(1.) COMMON questions of law arise for consideration in these two petitions which shall stand disposed of by this common order. The questions relate to the true and correct interpretation of the provisions of the Recovery of Debts Due to Banks and Financial Institutions Act, 1993 and the Rules framed thereunder. The controversy arises against the following backdrop.

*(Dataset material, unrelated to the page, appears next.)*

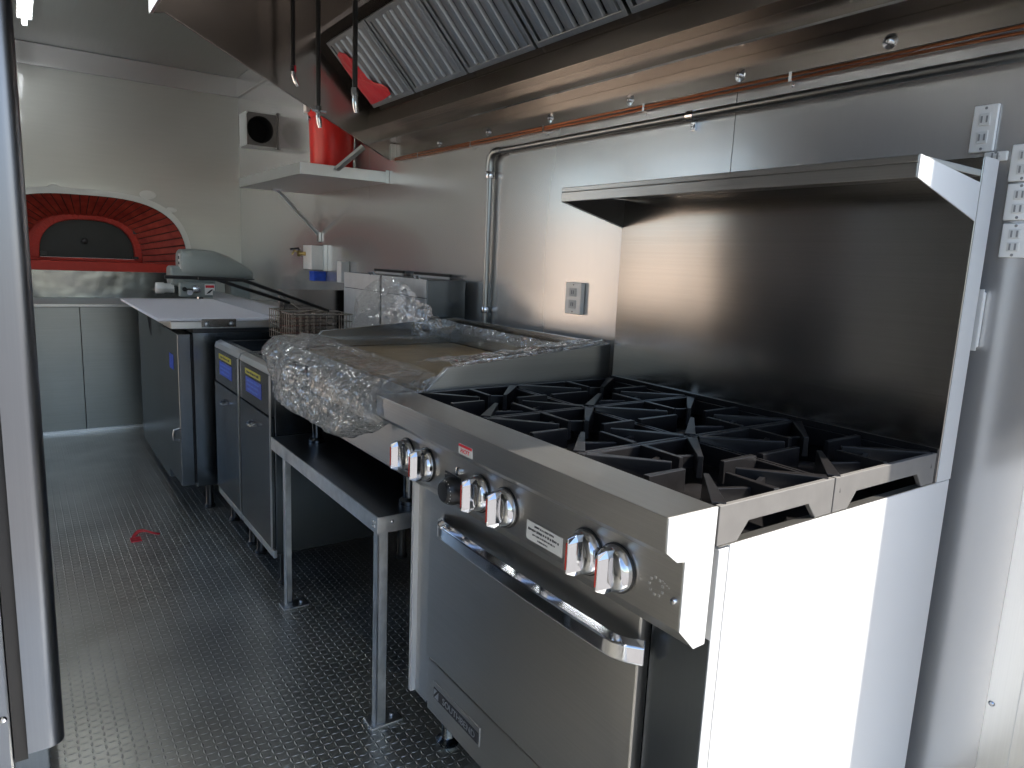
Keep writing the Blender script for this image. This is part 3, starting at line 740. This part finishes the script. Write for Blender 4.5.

(2.) O. S. NO. 5063/92 was filed by the Syndicate Bank against the petitioners in W. P. No. 21008/97 in the City Civil Court at Bangalore for the recovery of a sum of Rs. 13,38,263. 45 in connection with two facilities extended to the said petitioner by way of loan and over draft against two sets of documents separately executed for each one of the said facilities. Similarly O. S. No. 14/90, was filed by the respondent Vijaya Bank, against the petitioners in W. P. Nos. 24613-14/97 claiming a decree for a sum of Rs. 177,03,394-89 on account of two facilities one by way of Open Loan Cash Credit and the other by way of Import Letter of Credit facility, extended by the plaintiff/bank to the petitioners. With the coming into force of the Recovery of Debts Due to Banks and Financial Institutions Act, 1993, both the suits were transferred in terms of Section 31 of the Act, to the Debt Recovery Tribunal, at Bangalore, where the same were registered as O. A. No. 18/96 and O. A. No. 338/95 respectively. The petitioner in W. P. No. 21008/97 then moved in I. A. before the Tribunal, in which they challenged its jurisdiction to entertain and proceed with O. A. No. 18/96 primarily on the ground that continuance of the proceedings before the Tribunal, on transfer from the Civil Court, were hit by Rule 10 of the Debt Recovery Tribunal (Procedure) Rules, 1993. The Tribunal examined the question raised before it and by its order dated 14th July, 1997, while rejecting the contentions urged on behalf of the petitioners dismissed the I. A. filed by them. Aggrieved, W. P. No. 21008/1997 has been filed by the petitioners assailing the validity of the said order and for a declaration that the Tribunal is bound to follow the procedure prescribed by Rule 10 (supra) even in suits that are transferred to it under Section 31 of the Act. To the same effect is the prayer made in W. P. Nos. 24613-24614/1997.
(3.) M/s. S. P. Shankar and Chaitanya Hegde, counsel appearing on behalf of the petitioners argued that Rule 10 of the Debt Recovery Tribunal (Procedure) Rules, 1993, permitted the filing of an application based on a single cause of action only. They urged that the Rule contained a prohibition against the filing of applications by the Banks seeking a relief or reliefs, based on more than one of action. This Rule against plural remedies, it was contended, implied that the application filed before the Tribunal, should not only be based on a single cause of action but the said cause must be in respect of a debt of more than Rs. 10 lakhs. That is because debts of Rs. 10 Lakhs and above alone fall within the jurisdiction of the Tribunal in the absence of any notification under Section 1 (4) of the Act, authorising filing applications of lesser amounts also. The contention in other words was that a suit pending in any Civil Court on the date of the promulgation of the Act, could in terms of Section 31, be transferred to the Tribunal only if the same satisfied the requirement of Rule 10, in that the suit was based on a single cause of action and the cause of action was one which if it had arisen after the establishment of the Tribunal would be within its jurisdiction. Since both the suits with which we are concerned, in these writ petitions were according to the learned Counsel, based on more than one causes of action, the same could not have been either transferred by the Civil Court or tried by the Tribunal.